┌────────
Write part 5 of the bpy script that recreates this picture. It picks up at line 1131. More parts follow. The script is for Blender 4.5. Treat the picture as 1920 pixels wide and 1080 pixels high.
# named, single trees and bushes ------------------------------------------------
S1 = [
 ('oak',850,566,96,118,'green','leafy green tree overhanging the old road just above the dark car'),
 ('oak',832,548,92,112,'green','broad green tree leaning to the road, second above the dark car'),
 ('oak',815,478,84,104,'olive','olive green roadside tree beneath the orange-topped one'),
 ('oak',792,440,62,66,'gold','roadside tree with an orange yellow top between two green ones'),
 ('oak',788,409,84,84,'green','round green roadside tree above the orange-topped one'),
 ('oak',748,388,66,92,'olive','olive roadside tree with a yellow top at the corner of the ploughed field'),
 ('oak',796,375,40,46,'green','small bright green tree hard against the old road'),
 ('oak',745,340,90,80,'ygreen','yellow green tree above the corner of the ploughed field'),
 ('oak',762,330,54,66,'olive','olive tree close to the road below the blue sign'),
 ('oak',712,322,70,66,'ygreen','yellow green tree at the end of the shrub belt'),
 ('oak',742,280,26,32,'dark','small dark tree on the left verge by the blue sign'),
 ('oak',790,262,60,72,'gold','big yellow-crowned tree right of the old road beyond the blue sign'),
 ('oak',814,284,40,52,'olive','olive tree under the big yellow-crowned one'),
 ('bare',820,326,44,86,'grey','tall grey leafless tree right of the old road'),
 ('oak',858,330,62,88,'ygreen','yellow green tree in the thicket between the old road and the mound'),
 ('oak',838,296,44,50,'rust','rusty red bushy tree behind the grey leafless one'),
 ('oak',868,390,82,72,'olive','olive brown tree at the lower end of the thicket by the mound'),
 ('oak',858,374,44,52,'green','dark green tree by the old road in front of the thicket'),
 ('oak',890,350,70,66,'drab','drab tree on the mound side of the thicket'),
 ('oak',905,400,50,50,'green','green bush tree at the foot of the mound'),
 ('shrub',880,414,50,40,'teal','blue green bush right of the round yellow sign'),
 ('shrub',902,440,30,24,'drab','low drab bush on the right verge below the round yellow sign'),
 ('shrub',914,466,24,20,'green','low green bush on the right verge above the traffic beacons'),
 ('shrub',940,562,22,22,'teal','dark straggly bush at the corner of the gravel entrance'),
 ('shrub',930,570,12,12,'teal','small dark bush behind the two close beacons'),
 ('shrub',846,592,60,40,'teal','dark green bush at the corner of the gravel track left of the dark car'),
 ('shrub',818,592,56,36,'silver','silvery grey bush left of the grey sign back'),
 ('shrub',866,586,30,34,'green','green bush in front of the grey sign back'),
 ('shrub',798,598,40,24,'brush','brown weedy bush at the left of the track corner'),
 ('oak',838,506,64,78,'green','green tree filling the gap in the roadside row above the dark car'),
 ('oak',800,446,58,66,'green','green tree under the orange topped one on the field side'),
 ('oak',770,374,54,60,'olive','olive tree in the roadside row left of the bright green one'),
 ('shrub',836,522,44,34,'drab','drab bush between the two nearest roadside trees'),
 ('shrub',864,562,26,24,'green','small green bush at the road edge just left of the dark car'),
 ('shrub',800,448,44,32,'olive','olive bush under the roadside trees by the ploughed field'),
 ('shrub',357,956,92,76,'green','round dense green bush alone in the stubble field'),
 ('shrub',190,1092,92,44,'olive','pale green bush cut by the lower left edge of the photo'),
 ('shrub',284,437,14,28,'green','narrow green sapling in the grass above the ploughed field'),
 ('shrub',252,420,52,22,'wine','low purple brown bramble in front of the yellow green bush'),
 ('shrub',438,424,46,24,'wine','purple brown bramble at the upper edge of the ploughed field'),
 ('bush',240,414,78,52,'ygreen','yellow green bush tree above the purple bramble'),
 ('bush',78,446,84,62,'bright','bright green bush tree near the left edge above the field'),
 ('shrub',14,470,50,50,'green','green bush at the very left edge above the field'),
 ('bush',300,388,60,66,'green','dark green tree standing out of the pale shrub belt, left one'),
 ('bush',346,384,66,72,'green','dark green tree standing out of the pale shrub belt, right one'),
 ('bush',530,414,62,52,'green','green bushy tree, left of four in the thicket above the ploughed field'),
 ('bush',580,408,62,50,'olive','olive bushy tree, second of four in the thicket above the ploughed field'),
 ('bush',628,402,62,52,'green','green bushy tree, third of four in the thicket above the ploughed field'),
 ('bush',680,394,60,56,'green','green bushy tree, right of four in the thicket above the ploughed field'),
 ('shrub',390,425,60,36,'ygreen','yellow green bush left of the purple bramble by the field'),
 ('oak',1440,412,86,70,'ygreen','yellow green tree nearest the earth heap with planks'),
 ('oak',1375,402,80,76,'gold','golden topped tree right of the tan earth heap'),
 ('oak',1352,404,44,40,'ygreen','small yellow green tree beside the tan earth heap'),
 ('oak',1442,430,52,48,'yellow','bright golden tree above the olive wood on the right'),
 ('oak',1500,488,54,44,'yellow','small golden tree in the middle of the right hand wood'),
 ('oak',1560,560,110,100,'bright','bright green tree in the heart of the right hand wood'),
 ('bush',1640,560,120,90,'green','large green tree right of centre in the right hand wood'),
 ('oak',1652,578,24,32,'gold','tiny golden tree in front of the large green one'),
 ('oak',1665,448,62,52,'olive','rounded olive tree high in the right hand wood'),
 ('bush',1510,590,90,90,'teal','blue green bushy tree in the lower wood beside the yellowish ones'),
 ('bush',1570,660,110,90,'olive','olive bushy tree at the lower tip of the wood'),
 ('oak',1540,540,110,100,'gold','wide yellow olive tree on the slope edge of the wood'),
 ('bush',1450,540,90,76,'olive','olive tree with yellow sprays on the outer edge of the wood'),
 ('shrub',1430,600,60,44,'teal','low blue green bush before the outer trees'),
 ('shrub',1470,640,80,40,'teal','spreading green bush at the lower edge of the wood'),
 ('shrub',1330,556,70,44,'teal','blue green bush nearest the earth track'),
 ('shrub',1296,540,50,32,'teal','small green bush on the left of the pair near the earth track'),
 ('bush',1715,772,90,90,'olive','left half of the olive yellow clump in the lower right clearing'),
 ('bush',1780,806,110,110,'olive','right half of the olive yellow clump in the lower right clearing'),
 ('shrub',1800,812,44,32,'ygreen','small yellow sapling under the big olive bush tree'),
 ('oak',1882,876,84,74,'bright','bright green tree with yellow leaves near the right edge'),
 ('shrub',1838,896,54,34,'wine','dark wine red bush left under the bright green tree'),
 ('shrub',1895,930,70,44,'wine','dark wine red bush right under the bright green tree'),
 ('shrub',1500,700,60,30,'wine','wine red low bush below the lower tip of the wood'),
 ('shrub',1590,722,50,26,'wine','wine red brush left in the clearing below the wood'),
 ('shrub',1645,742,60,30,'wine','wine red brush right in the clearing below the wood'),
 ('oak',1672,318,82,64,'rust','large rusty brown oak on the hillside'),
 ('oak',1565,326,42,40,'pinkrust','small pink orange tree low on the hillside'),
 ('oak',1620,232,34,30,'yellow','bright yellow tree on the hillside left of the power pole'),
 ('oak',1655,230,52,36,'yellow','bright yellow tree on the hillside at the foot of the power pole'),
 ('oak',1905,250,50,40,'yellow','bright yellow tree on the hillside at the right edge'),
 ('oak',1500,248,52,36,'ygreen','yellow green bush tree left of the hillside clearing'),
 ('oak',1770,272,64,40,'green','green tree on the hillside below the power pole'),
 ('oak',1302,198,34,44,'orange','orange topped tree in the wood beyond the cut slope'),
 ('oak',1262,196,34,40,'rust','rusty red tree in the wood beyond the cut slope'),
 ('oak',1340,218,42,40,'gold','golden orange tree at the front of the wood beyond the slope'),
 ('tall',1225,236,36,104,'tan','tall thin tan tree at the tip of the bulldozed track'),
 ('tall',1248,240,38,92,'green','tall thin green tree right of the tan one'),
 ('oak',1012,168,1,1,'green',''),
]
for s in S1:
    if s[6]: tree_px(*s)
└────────
Select every line above that contains the word "high", and copy it.

**Full response:**
Write part 5 of the bpy script that recreates this picture. It picks up at line 1131. More parts follow. The script is for Blender 4.5. Treat the picture as 1920 pixels wide and 1080 pixels high.
 ('oak',1665,448,62,52,'olive','rounded olive tree high in the right hand wood'),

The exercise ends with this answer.